__WORK TO DO__. Pictures in the data below are not part of the copy; transcribe everything else exactly.

-- BEGIN --

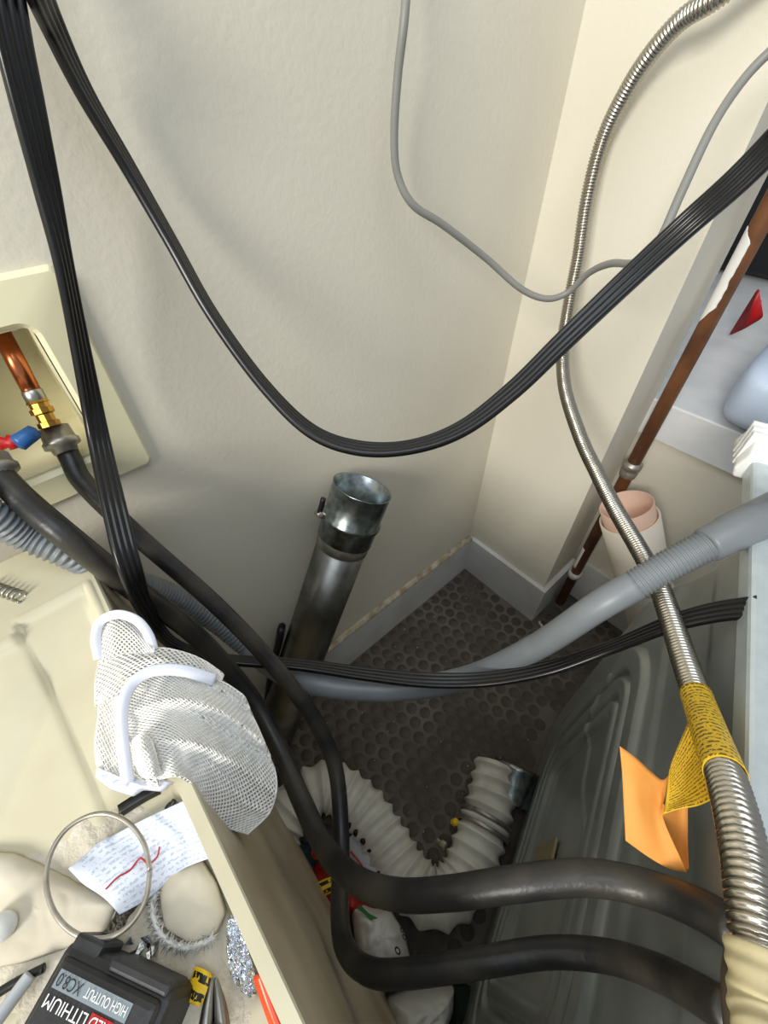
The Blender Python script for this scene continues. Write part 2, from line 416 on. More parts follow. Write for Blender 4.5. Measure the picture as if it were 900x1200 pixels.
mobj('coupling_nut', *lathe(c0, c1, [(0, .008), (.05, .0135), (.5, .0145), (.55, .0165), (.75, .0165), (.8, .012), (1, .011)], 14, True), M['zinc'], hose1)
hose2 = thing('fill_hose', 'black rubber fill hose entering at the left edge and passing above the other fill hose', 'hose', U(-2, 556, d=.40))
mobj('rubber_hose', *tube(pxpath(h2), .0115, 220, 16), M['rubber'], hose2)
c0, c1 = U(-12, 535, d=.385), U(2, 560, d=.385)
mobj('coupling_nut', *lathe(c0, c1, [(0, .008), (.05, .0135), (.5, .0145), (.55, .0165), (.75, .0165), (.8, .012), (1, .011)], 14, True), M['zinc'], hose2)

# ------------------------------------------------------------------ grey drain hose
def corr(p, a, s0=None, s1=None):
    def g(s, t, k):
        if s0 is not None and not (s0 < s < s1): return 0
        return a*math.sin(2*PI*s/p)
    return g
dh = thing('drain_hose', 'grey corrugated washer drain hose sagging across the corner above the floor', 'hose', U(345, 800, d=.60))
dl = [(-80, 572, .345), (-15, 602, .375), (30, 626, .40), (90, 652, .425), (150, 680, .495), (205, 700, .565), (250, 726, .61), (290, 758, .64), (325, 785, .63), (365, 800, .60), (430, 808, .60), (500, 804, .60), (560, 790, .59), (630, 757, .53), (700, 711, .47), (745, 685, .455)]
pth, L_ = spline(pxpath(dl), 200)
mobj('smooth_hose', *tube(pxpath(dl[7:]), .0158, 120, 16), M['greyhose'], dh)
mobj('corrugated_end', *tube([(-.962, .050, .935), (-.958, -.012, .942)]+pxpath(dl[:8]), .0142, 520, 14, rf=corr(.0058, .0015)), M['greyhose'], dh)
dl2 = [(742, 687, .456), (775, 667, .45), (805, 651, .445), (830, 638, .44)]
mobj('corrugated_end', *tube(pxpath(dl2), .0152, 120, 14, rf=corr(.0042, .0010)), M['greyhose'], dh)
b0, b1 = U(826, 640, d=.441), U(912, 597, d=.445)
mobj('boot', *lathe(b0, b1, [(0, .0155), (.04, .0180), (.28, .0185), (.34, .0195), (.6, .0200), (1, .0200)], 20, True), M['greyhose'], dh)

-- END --

__RESULT OF THE EXERCISE__.
The Blender Python script for this scene continues. Write part 2, from line 416 on. More parts follow. Write for Blender 4.5. Measure the picture as if it were 900x1200 pixels.
mobj('coupling_nut', *lathe(c0, c1, [(0, .008), (.05, .0135), (.5, .0145), (.55, .0165), (.75, .0165), (.8, .012), (1, .011)], 14, True), M['zinc'], hose1)
hose2 = thing('fill_hose', 'black rubber fill hose entering at the left edge and passing above the other fill hose', 'hose', U(-2, 556, d=.40))
mobj('rubber_hose', *tube(pxpath(h2), .0115, 220, 16), M['rubber'], hose2)
c0, c1 = U(-12, 535, d=.385), U(2, 560, d=.385)
mobj('coupling_nut', *lathe(c0, c1, [(0, .008), (.05, .0135), (.5, .0145), (.55, .0165), (.75, .0165), (.8, .012), (1, .011)], 14, True), M['zinc'], hose2)

# ------------------------------------------------------------------ grey drain hose
def corr(p, a, s0=None, s1=None):
    def g(s, t, k):
        if s0 is not None and not (s0 < s < s1): return 0
        return a*math.sin(2*PI*s/p)
    return g
dh = thing('drain_hose', 'grey corrugated washer drain hose sagging across the corner above the floor', 'hose', U(345, 800, d=.60))
dl = [(-80, 572, .345), (-15, 602, .375), (30, 626, .40), (90, 652, .425), (150, 680, .495), (205, 700, .565), (250, 726, .61), (290, 758, .64), (325, 785, .63), (365, 800, .60), (430, 808, .60), (500, 804, .60), (560, 790, .59), (630, 757, .53), (700, 711, .47), (745, 685, .455)]
pth, L_ = spline(pxpath(dl), 200)
mobj('smooth_hose', *tube(pxpath(dl[7:]), .0158, 120, 16), M['greyhose'], dh)
mobj('corrugated_end', *tube([(-.962, .050, .935), (-.958, -.012, .942)]+pxpath(dl[:8]), .0142, 520, 14, rf=corr(.0058, .0015)), M['greyhose'], dh)
dl2 = [(742, 687, .456), (775, 667, .45), (805, 651, .445), (830, 638, .44)]
mobj('corrugated_end', *tube(pxpath(dl2), .0152, 120, 14, rf=corr(.0042, .0010)), M['greyhose'], dh)
b0, b1 = U(826, 640, d=.441), U(912, 597, d=.445)
mobj('boot', *lathe(b0, b1, [(0, .0155), (.04, .0180), (.28, .0185), (.34, .0195), (.6, .0200), (1, .0200)], 20, True), M['greyhose'], dh)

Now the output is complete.